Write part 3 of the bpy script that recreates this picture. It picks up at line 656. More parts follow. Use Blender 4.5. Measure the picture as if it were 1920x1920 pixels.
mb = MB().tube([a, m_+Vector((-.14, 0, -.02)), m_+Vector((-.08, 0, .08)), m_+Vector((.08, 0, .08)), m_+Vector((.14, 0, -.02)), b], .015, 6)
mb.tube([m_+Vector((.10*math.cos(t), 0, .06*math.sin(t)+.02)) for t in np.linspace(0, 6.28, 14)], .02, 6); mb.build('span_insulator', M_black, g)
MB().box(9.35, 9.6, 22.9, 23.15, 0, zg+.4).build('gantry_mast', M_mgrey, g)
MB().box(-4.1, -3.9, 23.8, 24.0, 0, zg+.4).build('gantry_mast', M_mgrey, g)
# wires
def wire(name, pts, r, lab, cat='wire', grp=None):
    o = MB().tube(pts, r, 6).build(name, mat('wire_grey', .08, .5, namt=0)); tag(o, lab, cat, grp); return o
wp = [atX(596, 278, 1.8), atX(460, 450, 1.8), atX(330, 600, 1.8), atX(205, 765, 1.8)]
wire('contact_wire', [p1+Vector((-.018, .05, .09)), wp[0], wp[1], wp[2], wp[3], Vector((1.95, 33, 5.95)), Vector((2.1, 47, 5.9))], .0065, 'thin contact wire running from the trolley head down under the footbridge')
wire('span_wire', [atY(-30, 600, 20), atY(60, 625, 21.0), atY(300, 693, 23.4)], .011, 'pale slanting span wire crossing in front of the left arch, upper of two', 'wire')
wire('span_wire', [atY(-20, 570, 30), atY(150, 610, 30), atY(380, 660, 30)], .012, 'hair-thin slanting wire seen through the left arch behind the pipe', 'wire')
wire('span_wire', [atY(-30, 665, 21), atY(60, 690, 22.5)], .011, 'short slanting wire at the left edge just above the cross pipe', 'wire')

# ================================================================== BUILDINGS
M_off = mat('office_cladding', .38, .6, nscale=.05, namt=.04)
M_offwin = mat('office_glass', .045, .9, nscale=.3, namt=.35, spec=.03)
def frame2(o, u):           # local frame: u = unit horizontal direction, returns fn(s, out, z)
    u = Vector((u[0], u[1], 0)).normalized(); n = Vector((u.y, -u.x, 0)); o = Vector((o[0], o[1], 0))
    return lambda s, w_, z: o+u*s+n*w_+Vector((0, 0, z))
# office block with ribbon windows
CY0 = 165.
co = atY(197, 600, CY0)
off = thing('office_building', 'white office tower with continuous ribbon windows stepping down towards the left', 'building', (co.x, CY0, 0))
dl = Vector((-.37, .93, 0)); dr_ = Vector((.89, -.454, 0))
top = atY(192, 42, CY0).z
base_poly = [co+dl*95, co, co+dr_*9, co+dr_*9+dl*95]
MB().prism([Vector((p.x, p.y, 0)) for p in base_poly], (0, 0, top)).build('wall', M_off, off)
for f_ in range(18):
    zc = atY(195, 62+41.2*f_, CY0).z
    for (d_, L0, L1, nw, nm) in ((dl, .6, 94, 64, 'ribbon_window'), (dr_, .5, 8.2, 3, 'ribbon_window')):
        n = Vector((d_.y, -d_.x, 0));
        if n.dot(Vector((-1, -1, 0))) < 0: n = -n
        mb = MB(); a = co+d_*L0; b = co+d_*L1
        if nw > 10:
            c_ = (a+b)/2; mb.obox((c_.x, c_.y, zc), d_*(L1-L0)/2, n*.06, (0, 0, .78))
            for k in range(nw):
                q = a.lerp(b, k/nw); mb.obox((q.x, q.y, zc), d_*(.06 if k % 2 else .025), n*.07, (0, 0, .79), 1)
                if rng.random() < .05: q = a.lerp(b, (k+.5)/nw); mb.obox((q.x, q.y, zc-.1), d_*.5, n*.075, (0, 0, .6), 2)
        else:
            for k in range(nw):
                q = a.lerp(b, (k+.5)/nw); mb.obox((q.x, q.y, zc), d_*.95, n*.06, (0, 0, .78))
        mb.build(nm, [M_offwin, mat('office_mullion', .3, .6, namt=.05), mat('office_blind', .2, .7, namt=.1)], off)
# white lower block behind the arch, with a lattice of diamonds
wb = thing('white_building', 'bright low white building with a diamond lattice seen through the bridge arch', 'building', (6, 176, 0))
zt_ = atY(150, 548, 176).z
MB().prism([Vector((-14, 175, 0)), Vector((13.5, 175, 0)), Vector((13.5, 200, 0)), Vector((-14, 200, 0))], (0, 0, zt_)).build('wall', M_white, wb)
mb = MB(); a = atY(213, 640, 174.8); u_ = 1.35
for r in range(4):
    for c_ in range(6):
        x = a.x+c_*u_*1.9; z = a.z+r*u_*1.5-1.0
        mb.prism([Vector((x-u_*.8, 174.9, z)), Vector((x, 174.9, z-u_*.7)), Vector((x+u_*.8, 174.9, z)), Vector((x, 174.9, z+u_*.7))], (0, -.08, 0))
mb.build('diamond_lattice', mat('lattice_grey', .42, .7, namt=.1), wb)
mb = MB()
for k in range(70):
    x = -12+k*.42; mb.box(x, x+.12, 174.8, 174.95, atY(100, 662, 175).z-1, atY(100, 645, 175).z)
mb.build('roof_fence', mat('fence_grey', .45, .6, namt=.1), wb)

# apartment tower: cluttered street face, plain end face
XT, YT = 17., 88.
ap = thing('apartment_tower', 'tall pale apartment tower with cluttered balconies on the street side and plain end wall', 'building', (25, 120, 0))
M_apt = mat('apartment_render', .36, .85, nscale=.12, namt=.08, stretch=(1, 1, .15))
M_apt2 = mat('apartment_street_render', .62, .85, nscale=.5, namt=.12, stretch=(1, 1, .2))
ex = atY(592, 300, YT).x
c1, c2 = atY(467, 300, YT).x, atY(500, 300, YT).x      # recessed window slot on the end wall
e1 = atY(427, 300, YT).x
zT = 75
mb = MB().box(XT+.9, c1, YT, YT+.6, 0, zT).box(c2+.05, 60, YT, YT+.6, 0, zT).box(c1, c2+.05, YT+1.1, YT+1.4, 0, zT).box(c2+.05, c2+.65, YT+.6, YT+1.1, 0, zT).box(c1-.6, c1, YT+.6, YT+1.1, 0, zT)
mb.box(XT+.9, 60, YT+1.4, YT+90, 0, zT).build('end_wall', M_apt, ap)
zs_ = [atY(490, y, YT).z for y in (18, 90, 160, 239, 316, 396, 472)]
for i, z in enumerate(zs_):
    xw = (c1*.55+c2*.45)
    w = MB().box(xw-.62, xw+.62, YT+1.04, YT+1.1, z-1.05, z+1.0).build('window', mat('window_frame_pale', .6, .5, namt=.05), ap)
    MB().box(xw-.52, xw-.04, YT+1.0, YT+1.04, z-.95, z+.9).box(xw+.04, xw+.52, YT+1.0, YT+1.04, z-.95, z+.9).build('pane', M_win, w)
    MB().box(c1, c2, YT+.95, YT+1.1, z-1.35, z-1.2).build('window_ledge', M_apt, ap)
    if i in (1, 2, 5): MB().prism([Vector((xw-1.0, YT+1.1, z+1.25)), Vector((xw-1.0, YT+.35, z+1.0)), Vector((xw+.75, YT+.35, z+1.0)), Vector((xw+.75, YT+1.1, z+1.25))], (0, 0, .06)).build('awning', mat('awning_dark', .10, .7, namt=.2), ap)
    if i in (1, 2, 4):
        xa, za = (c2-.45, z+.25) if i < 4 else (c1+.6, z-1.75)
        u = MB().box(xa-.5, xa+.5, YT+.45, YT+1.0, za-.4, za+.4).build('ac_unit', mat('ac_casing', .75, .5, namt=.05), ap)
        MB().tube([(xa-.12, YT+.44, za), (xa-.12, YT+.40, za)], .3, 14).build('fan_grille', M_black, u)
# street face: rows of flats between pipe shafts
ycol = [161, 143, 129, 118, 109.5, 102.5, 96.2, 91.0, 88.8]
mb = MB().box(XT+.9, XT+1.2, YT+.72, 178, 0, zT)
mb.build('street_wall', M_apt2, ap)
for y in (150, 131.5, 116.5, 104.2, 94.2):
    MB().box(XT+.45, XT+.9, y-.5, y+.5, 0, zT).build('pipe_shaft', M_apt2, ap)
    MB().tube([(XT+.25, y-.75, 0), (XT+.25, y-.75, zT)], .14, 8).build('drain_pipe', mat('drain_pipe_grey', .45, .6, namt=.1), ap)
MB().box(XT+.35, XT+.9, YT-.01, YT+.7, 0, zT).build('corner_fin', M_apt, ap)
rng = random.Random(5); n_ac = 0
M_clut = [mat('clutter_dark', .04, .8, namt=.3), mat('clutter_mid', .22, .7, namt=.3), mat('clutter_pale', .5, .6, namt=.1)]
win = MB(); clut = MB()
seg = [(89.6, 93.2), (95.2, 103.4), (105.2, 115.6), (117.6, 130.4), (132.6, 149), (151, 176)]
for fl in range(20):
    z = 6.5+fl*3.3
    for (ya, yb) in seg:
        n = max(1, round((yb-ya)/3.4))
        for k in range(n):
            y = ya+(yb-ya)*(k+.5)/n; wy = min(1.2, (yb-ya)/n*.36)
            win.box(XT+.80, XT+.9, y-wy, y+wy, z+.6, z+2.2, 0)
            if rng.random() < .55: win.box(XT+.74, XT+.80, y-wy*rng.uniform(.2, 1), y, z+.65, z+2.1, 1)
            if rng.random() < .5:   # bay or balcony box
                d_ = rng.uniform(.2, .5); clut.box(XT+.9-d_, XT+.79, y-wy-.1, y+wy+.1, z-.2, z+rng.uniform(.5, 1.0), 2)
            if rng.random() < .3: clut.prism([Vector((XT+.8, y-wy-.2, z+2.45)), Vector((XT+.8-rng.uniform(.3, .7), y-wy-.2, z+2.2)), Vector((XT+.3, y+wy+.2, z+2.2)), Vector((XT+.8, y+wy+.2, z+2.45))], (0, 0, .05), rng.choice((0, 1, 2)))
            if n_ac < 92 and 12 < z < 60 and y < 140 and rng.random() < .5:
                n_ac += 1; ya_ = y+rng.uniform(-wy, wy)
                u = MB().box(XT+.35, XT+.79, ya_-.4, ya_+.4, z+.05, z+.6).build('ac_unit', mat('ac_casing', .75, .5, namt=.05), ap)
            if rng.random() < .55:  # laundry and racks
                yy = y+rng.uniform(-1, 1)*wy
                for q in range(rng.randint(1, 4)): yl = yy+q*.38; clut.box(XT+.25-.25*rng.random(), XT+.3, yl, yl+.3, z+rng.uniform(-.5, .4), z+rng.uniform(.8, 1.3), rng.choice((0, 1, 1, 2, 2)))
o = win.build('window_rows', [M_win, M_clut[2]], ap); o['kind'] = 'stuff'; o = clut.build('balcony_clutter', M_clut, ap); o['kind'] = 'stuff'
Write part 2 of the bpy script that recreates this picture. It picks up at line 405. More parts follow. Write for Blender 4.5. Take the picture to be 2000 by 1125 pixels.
========
▶ [Exercise objective]
Reproduce exactly the lines from the line with "stretch=(1, 1, .2))" through the line with "c1, YT+.6, YT+1.1, 0, zT)", both end lines included, and only those lines.

▶ [Answer to the task]
M_apt2 = mat('apartment_street_render', .62, .85, nscale=.5, namt=.12, stretch=(1, 1, .2))
ex = atY(592, 300, YT).x
c1, c2 = atY(467, 300, YT).x, atY(500, 300, YT).x      # recessed window slot on the end wall
e1 = atY(427, 300, YT).x
zT = 75
mb = MB().box(XT+.9, c1, YT, YT+.6, 0, zT).box(c2+.05, 60, YT, YT+.6, 0, zT).box(c1, c2+.05, YT+1.1, YT+1.4, 0, zT).box(c2+.05, c2+.65, YT+.6, YT+1.1, 0, zT).box(c1-.6, c1, YT+.6, YT+1.1, 0, zT)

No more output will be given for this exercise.